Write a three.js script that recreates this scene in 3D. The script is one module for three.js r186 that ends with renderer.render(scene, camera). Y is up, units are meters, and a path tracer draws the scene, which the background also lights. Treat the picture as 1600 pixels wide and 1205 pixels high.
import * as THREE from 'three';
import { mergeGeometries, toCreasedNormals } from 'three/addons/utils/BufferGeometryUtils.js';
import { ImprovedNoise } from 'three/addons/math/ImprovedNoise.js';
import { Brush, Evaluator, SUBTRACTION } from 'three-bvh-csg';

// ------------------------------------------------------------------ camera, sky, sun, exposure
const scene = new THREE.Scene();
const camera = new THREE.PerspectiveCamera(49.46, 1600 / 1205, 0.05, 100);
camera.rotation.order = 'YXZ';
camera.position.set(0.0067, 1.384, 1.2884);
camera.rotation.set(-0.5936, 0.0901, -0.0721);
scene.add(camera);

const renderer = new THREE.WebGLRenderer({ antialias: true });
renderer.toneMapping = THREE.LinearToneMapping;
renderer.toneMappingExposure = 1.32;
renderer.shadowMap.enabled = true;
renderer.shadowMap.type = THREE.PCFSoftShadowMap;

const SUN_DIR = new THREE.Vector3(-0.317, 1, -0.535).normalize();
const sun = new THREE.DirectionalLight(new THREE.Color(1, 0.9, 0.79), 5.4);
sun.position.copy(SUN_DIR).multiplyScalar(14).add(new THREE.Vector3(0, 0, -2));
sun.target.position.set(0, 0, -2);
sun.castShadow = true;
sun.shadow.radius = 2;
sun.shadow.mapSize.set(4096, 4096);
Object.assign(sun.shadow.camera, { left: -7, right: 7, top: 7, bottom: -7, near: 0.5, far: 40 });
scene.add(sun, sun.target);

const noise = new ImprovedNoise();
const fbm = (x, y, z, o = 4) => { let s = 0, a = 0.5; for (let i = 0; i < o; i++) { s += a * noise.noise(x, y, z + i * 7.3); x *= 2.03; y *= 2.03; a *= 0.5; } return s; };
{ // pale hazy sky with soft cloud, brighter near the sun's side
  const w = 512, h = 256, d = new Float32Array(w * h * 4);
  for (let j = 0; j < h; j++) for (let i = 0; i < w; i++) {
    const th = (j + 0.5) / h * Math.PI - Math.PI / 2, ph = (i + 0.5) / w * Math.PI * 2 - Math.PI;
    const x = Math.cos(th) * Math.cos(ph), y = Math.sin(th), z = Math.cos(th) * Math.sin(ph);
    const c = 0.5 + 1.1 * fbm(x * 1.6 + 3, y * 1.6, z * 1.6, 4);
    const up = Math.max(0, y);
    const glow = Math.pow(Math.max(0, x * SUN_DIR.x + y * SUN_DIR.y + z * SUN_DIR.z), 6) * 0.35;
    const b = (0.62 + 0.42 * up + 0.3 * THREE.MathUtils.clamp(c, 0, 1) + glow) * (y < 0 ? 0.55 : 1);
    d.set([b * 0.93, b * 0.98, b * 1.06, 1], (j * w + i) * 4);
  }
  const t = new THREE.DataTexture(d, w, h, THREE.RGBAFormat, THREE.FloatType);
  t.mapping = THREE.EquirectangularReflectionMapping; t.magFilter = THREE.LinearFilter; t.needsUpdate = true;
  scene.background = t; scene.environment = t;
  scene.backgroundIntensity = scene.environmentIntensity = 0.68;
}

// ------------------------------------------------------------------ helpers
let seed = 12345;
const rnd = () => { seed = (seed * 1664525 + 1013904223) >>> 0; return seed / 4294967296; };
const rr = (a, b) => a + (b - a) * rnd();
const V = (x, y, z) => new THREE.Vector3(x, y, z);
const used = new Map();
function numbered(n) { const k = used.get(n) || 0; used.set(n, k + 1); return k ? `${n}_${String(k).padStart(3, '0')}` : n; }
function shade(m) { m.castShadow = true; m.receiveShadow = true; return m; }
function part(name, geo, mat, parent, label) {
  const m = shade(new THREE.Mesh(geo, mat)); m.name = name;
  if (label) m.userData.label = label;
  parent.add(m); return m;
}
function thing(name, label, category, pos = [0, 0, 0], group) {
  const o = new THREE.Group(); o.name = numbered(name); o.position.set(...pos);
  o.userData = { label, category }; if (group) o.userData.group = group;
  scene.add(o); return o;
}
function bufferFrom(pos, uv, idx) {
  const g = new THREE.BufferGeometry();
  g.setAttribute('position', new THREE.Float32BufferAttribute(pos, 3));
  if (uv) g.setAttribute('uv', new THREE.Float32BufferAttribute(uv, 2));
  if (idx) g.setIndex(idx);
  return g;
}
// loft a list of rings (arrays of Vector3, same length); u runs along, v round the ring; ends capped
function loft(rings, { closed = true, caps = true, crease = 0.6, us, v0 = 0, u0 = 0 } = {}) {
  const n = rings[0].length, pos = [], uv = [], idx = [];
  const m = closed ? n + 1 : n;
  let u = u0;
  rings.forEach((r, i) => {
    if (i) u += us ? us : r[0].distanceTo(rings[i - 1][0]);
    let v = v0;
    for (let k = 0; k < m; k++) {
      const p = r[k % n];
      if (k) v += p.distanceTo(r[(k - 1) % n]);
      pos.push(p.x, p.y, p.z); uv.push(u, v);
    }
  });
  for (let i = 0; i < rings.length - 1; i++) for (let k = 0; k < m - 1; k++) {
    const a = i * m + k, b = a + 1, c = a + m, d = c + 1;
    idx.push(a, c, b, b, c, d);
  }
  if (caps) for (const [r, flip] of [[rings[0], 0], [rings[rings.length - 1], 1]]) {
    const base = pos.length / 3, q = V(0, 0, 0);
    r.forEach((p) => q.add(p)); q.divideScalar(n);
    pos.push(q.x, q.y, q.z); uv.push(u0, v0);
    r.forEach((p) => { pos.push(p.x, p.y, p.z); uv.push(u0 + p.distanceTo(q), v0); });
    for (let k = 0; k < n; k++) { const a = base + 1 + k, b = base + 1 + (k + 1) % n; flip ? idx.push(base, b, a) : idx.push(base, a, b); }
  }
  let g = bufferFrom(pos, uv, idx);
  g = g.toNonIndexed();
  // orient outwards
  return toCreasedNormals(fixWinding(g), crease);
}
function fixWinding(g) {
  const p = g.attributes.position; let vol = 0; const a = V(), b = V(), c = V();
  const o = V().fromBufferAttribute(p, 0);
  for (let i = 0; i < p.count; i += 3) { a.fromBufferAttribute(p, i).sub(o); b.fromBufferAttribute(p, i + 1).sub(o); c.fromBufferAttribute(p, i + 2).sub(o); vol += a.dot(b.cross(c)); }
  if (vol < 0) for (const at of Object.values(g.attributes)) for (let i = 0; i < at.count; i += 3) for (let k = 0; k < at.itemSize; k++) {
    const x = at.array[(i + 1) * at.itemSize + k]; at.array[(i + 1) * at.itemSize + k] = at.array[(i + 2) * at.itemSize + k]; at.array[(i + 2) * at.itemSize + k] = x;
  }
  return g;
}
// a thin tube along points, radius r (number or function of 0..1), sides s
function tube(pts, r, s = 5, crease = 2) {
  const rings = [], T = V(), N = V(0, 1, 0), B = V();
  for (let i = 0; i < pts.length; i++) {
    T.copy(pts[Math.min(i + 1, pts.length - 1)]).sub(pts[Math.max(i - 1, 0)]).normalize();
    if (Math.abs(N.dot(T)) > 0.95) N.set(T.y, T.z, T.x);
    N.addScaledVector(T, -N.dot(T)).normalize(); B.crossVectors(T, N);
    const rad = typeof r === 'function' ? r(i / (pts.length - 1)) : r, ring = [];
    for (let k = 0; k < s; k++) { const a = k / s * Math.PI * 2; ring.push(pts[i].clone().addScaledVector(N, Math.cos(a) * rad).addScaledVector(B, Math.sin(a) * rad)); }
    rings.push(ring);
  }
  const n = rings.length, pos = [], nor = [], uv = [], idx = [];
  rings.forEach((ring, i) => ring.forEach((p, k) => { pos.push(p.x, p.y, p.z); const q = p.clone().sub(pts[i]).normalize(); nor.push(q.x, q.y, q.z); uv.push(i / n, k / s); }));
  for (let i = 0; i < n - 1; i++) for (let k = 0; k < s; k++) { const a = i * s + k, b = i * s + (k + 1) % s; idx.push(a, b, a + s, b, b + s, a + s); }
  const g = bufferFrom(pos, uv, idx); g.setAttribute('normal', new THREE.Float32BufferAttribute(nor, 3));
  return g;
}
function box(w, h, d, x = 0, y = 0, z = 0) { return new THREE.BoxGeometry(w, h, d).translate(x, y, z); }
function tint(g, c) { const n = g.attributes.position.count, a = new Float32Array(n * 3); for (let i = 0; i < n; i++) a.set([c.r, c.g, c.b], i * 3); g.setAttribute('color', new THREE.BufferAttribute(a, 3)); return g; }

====

* _Exercise_
Set down verbatim only the lines between the start of the data above and the line with "Brush, Evaluator, SUBTRACTION", both boundaries included.

* _The response_
Write a three.js script that recreates this scene in 3D. The script is one module for three.js r186 that ends with renderer.render(scene, camera). Y is up, units are meters, and a path tracer draws the scene, which the background also lights. Treat the picture as 1600 pixels wide and 1205 pixels high.
import * as THREE from 'three';
import { mergeGeometries, toCreasedNormals } from 'three/addons/utils/BufferGeometryUtils.js';
import { ImprovedNoise } from 'three/addons/math/ImprovedNoise.js';
import { Brush, Evaluator, SUBTRACTION } from 'three-bvh-csg';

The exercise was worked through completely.